### Aim of the task
Copy exactly the lines from the start of the material through the line with "COL = scene.collection". Pictures stay out of the copy.

_ _ _ _

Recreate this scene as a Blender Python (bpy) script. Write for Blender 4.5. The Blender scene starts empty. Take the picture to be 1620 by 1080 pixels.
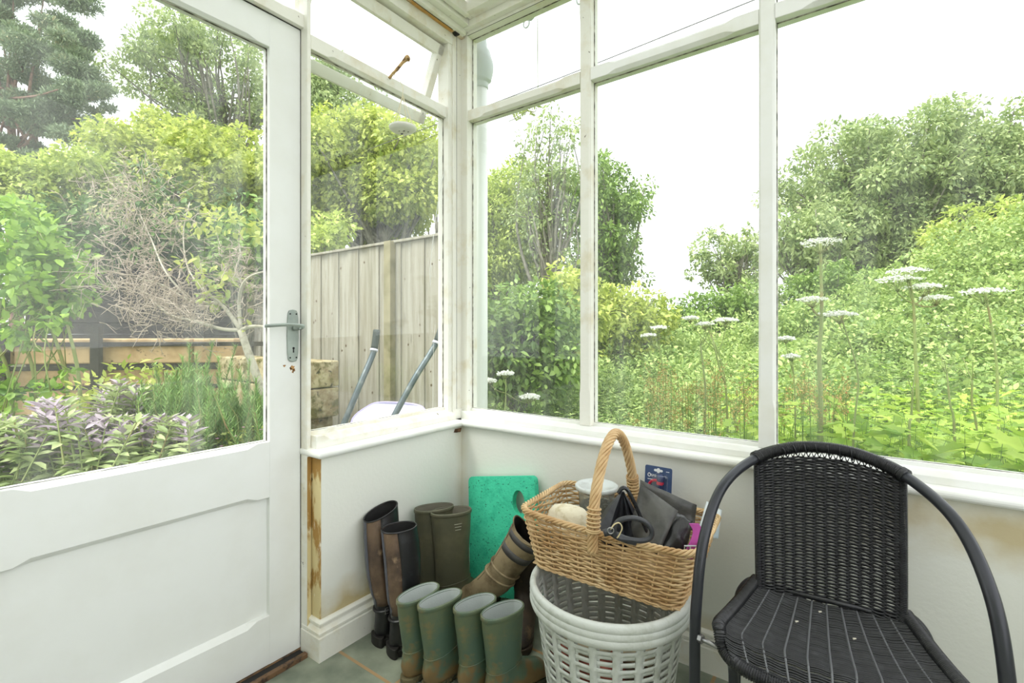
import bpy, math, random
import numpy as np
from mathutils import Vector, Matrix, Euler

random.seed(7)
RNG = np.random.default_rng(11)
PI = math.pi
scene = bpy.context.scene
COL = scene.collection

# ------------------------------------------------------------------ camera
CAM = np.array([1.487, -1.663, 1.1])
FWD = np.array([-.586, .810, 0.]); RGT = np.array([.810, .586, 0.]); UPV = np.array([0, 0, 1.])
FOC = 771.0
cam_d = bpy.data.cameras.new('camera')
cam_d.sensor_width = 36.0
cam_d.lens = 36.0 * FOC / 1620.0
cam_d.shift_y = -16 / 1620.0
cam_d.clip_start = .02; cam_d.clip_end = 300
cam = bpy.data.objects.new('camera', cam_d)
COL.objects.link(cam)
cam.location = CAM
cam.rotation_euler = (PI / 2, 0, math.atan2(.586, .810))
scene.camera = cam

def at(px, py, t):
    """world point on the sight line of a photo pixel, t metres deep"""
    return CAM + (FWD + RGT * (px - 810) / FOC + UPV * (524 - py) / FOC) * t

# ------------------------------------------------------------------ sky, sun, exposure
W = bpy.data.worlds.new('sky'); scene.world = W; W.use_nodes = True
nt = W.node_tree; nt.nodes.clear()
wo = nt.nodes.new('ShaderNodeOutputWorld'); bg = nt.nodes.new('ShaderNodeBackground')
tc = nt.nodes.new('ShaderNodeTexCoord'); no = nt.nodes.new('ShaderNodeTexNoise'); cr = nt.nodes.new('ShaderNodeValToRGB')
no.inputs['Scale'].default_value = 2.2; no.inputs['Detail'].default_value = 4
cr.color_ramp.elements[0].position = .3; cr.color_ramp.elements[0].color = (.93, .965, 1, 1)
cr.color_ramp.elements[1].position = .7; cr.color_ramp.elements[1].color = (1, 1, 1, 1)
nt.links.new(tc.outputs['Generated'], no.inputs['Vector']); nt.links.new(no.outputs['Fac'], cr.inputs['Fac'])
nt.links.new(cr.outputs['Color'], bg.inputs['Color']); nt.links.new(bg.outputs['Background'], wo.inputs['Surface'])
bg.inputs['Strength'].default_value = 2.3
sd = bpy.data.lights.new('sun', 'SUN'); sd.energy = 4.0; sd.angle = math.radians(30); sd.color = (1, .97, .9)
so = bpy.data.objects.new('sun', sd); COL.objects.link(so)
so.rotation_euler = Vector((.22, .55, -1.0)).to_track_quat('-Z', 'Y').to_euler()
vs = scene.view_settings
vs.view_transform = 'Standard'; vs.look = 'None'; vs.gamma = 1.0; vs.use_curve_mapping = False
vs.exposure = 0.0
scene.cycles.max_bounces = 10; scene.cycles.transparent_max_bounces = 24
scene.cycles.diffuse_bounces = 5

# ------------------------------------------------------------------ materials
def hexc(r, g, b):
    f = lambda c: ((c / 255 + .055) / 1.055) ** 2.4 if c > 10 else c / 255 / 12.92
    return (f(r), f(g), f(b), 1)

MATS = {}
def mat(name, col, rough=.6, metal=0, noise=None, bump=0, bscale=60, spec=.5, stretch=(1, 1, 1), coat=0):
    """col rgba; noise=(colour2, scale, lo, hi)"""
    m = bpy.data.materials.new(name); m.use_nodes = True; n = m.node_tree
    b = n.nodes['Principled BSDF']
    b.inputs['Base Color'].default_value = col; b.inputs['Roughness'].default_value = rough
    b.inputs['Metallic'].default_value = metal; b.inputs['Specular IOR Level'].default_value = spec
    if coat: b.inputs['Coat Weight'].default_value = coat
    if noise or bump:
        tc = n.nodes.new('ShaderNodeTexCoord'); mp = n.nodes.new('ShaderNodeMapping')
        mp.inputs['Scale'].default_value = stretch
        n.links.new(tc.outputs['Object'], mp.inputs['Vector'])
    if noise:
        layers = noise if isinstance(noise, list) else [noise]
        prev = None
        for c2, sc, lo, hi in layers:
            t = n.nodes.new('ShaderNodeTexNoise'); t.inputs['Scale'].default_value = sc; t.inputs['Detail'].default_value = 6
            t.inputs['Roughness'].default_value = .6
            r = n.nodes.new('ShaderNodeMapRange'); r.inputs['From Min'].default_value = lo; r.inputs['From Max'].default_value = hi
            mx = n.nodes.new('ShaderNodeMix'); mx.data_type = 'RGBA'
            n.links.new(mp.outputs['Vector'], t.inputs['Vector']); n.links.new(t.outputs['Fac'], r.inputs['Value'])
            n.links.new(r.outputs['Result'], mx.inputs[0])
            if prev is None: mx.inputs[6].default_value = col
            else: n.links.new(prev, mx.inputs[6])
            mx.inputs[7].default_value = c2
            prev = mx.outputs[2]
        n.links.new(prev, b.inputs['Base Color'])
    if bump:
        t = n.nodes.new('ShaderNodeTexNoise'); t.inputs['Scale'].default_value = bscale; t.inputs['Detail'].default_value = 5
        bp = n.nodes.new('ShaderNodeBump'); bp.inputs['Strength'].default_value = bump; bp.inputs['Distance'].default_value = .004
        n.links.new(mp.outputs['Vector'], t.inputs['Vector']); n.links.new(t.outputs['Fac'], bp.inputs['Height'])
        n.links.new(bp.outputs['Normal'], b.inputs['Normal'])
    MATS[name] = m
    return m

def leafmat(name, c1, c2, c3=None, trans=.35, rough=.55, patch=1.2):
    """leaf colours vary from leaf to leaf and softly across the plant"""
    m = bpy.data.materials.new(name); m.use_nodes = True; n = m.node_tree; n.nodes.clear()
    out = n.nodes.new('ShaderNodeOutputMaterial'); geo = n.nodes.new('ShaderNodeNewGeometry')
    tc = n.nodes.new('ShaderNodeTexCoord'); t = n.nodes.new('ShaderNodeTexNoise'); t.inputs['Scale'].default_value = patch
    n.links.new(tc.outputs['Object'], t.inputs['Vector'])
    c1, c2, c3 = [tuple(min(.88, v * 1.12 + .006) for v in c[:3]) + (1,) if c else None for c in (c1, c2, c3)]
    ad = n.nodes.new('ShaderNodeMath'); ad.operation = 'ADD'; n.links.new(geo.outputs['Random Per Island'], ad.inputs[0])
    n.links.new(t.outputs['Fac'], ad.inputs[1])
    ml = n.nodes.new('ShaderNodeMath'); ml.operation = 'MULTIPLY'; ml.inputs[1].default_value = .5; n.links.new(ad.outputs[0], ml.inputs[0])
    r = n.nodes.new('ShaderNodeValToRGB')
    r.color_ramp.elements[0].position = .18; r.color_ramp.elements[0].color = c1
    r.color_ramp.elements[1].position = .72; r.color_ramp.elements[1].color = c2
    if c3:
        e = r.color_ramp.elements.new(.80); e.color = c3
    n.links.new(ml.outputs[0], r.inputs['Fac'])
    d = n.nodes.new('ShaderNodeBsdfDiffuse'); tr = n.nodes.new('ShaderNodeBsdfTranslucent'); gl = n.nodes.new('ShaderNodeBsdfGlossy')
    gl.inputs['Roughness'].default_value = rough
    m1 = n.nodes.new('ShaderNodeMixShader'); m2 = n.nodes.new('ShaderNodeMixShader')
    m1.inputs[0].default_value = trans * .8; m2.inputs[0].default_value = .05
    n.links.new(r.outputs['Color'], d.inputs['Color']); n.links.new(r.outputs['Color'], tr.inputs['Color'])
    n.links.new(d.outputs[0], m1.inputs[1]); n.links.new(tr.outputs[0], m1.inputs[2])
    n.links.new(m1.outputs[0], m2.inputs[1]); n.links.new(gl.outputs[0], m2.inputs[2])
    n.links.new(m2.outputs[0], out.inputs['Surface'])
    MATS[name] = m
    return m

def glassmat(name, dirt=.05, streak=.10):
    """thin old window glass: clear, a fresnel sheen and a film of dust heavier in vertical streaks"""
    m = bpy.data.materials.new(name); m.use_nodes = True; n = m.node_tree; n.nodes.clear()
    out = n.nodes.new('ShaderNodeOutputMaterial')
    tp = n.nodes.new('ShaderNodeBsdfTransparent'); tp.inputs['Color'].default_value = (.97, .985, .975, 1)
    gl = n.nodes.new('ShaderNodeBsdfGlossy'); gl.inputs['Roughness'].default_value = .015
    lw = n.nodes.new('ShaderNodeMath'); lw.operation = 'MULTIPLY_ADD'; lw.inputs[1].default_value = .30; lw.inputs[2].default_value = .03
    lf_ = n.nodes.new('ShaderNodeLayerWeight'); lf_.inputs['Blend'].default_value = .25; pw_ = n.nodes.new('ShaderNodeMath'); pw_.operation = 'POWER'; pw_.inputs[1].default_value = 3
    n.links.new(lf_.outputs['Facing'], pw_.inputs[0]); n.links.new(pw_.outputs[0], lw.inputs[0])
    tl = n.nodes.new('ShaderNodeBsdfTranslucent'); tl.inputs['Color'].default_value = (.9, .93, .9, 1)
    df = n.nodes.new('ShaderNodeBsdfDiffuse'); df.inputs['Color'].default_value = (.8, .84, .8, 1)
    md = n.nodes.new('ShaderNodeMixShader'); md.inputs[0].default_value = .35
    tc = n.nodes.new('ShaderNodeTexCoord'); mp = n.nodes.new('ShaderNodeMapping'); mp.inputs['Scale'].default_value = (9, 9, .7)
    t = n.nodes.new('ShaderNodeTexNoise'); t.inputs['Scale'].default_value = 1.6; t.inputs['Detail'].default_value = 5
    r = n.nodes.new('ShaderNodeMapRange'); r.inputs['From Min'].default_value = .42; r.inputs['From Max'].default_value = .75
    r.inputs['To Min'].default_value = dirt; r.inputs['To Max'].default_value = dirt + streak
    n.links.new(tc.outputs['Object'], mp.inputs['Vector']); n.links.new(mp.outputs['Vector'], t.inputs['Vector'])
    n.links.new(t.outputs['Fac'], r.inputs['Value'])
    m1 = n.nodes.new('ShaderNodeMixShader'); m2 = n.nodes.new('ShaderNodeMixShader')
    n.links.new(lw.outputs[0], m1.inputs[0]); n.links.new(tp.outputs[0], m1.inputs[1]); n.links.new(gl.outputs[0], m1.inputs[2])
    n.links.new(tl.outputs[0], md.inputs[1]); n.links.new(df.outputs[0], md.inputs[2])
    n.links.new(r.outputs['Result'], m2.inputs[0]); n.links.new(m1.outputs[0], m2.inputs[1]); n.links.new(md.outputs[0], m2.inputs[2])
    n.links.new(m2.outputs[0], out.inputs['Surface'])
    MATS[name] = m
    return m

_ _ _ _

### The output
Recreate this scene as a Blender Python (bpy) script. Write for Blender 4.5. The Blender scene starts empty. Take the picture to be 1620 by 1080 pixels.
import bpy, math, random
import numpy as np
from mathutils import Vector, Matrix, Euler

random.seed(7)
RNG = np.random.default_rng(11)
PI = math.pi
scene = bpy.context.scene
COL = scene.collection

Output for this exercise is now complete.